All front-end electronics are interfaced to VME and have dedicated VME-based intelligent controllers. The E866 CAMAC interface will be used for CAMAC readout. This interface consists of a commercial VME processor board (SBE VPU25) equipped with the E866 memory-mapped daugther board. The new STRUCK STR340/SF1 interface will be used for fastbus readout. Each fastbus crate is directly interfaced to a VME processor (MVME2305). Fastbus event fragments are transferred to the main EVB processor over fast ethernet.
The detectors for BRAHMS consist of ~10K channels, most of which have no hits in a typical event.
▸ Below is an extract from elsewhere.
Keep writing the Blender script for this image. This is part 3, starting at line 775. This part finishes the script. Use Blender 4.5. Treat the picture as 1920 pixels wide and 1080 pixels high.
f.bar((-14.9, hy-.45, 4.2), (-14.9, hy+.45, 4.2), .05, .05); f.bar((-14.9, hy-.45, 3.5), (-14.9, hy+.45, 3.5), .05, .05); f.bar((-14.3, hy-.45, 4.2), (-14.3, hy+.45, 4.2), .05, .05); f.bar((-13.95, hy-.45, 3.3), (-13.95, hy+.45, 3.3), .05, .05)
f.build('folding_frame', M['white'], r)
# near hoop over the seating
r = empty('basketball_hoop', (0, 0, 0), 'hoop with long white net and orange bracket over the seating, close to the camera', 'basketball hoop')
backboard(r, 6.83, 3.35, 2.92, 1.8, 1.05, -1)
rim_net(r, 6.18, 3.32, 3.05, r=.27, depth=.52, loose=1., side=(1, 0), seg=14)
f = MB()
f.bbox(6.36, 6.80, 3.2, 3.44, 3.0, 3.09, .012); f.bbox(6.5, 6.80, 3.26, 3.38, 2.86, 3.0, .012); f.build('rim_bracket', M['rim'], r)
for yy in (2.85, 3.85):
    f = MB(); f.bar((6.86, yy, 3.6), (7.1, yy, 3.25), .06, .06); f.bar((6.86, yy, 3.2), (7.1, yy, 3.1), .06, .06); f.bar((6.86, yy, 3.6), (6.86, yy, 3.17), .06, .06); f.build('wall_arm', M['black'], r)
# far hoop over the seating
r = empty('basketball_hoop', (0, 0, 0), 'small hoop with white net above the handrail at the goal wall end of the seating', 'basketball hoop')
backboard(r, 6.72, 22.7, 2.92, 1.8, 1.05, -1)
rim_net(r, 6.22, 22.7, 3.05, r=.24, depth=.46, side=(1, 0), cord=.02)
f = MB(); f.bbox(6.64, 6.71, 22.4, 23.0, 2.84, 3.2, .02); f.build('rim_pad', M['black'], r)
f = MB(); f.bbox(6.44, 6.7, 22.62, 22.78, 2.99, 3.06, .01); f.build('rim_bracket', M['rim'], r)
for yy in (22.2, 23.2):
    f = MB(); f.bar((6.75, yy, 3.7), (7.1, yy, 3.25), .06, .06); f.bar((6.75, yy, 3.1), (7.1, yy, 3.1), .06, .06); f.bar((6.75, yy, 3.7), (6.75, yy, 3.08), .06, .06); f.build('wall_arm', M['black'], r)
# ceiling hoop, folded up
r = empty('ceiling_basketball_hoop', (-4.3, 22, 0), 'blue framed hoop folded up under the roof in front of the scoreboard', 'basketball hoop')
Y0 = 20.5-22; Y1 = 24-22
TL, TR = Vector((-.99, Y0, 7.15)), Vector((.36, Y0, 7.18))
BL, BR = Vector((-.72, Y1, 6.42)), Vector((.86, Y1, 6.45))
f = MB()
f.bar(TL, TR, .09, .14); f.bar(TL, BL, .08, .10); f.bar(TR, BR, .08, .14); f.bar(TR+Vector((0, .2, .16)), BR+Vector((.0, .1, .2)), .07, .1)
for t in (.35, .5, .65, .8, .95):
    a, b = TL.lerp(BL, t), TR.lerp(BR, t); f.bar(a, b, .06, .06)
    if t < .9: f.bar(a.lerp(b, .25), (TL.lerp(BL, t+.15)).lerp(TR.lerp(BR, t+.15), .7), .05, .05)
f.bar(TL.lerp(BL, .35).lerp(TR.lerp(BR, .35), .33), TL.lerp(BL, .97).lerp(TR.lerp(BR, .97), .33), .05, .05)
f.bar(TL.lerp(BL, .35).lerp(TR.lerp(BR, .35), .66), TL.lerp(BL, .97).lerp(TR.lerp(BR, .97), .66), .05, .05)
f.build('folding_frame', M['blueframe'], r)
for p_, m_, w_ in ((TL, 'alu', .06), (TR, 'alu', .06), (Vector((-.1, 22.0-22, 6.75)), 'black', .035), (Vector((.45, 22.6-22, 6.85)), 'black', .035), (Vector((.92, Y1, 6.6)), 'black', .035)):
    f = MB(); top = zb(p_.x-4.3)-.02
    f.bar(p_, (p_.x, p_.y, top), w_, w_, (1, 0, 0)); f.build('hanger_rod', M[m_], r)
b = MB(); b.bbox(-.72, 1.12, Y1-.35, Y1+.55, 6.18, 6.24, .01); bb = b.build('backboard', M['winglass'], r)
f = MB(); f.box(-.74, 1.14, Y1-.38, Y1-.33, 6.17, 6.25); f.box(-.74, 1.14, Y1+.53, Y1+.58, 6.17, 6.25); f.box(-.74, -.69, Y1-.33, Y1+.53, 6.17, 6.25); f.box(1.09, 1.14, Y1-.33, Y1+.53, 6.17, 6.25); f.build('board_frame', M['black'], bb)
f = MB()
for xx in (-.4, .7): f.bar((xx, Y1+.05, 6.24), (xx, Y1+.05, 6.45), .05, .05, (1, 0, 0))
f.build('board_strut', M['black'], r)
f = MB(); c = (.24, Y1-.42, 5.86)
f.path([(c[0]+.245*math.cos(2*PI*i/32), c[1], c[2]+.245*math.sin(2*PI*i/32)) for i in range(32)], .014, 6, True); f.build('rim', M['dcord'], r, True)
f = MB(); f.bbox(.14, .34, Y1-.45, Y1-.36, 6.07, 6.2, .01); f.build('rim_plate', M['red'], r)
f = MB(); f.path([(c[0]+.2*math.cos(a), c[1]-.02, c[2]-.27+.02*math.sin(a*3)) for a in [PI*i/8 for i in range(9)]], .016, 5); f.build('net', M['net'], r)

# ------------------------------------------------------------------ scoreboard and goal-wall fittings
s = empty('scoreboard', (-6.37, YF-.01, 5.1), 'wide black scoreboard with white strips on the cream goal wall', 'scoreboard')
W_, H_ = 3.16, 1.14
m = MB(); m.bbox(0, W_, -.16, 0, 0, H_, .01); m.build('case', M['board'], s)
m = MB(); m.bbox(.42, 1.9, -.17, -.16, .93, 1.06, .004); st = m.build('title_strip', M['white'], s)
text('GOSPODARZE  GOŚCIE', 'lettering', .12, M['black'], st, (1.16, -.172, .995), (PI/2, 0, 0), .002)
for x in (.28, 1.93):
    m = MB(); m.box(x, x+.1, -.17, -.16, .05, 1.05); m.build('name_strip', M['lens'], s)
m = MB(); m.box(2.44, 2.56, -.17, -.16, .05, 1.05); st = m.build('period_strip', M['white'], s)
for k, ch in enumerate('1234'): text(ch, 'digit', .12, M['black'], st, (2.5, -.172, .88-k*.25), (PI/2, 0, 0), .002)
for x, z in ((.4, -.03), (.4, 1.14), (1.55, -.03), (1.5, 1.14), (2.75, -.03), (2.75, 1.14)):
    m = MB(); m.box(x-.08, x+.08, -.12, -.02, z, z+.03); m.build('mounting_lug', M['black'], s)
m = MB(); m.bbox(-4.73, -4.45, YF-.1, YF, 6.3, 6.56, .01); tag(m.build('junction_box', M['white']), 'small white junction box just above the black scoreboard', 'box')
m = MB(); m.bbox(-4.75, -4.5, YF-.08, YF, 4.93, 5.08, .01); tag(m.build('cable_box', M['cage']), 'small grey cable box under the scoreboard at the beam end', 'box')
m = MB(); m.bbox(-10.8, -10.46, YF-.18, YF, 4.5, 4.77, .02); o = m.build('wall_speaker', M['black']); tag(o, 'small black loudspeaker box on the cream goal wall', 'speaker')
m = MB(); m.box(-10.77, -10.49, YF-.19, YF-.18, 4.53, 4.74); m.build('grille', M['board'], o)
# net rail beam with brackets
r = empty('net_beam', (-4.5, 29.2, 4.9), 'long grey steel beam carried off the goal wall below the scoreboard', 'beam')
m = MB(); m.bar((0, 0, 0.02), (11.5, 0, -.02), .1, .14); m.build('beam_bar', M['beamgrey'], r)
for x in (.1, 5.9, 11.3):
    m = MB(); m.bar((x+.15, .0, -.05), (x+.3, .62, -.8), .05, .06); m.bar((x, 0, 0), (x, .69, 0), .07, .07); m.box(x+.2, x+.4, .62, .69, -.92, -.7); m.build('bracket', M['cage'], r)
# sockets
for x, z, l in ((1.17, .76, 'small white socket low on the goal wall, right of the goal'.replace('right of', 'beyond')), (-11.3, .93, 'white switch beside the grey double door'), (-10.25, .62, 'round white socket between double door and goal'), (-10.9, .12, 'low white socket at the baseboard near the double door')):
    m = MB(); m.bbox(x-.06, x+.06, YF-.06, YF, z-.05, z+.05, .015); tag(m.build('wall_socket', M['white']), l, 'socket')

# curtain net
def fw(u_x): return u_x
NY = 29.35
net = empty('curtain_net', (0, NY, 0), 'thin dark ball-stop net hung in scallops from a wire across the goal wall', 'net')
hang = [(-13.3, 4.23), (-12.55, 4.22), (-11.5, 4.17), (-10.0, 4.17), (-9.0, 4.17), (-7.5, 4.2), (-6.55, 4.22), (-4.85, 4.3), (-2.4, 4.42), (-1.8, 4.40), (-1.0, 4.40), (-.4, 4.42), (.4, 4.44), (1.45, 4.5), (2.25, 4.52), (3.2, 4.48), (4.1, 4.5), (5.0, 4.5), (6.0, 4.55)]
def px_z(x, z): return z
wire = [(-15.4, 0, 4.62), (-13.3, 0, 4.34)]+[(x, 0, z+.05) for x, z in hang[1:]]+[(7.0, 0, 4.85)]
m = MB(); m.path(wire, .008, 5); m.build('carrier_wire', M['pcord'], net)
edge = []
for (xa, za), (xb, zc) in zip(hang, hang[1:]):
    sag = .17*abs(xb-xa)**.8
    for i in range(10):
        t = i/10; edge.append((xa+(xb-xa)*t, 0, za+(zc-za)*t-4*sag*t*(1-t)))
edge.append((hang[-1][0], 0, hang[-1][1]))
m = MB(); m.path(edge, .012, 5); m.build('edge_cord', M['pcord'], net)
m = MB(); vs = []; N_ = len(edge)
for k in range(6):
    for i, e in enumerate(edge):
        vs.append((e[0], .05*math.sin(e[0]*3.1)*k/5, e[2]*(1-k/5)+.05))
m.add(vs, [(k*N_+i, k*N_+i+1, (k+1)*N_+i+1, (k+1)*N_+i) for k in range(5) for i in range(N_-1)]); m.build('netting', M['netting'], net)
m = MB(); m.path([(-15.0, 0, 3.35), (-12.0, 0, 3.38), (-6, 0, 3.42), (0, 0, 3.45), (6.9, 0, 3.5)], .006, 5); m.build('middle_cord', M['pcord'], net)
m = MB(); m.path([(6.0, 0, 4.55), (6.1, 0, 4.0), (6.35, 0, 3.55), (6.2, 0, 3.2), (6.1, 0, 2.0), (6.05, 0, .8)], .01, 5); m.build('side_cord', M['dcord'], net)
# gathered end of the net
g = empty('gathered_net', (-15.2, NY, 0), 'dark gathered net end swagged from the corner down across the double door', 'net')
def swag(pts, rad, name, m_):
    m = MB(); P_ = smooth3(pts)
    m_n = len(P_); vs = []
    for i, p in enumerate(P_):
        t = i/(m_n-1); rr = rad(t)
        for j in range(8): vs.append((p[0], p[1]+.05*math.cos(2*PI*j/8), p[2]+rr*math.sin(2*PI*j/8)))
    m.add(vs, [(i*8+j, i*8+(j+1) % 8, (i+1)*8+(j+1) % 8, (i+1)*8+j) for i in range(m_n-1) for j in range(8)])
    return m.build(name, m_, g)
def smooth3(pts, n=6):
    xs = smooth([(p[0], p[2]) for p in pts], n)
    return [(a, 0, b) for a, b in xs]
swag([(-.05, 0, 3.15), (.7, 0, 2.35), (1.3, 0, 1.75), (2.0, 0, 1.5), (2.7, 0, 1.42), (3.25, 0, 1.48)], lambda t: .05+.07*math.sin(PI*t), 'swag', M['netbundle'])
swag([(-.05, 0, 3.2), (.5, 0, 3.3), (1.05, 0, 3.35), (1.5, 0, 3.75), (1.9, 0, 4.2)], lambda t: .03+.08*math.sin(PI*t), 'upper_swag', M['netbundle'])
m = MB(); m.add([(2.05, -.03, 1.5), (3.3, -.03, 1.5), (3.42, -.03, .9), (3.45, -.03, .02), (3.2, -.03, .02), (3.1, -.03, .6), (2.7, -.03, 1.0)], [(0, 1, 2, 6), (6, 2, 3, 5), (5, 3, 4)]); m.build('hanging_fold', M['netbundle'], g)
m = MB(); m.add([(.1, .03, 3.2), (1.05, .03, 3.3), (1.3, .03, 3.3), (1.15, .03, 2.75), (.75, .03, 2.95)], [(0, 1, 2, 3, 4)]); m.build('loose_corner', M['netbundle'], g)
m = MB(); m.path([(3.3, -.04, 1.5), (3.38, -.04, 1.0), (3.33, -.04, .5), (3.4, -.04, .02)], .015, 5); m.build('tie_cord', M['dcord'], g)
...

The data from the TPC FEE constitutes the majority of the raw data in BRAHMS. At a rate of 400 events/s over 200 MB of raw data has to be processed per second. This data is substantially reduced before logging. One VME processor module, together with the
BRAHMS receiver board, is dedicated for the readout, pedestal suppression and reformatting of data from each TPC (upto 1152 channels). The receiver board performs the initial pedestal subtraction and suppression. Once the data is sufficiently reduced by receiver boards dedicated VME processors (MVME2305) perform the final reduction and reformatting of the data.
The BRAHMS data acquisition is a moudular, distributed, VME based system. Tornado/VxWorks real-time development environment/OS is being used for the development of code that runs on the VME processors. The majority of the code for the PowerPC based VME processors is written in C++, while the code for SBE VU25 processors is written in C. The latest version of VxWorks (currently 5.3.1) is run on the PowerPC based processors while VxWorks version 5.2 is run on the SBE processors. To make the DAQ system portable all non-critical code that run on workstations is written in Java. Critical code that does not reside on VME processors, that is code that affects the performance of the DAQ system is written in C++. Objectivity, an OODBMS, is used for database access to the DAQ system.
Java graphical user interfaces (GUI) will be used on workstations (e.g. SPARCstation 10) for DAQ run control and to monitor and control various detectors. The host workstation is interfaced to VME modules over fast ethernet and SCI. Data acquisition on the VME crate is centered around PowerPC (currently MVME1603, 2603, 2305) based VME-resident CPUs. The event building process is a distributed and hierarchical task and is performed in several stages on VME processors and finally on the DAQ workstation.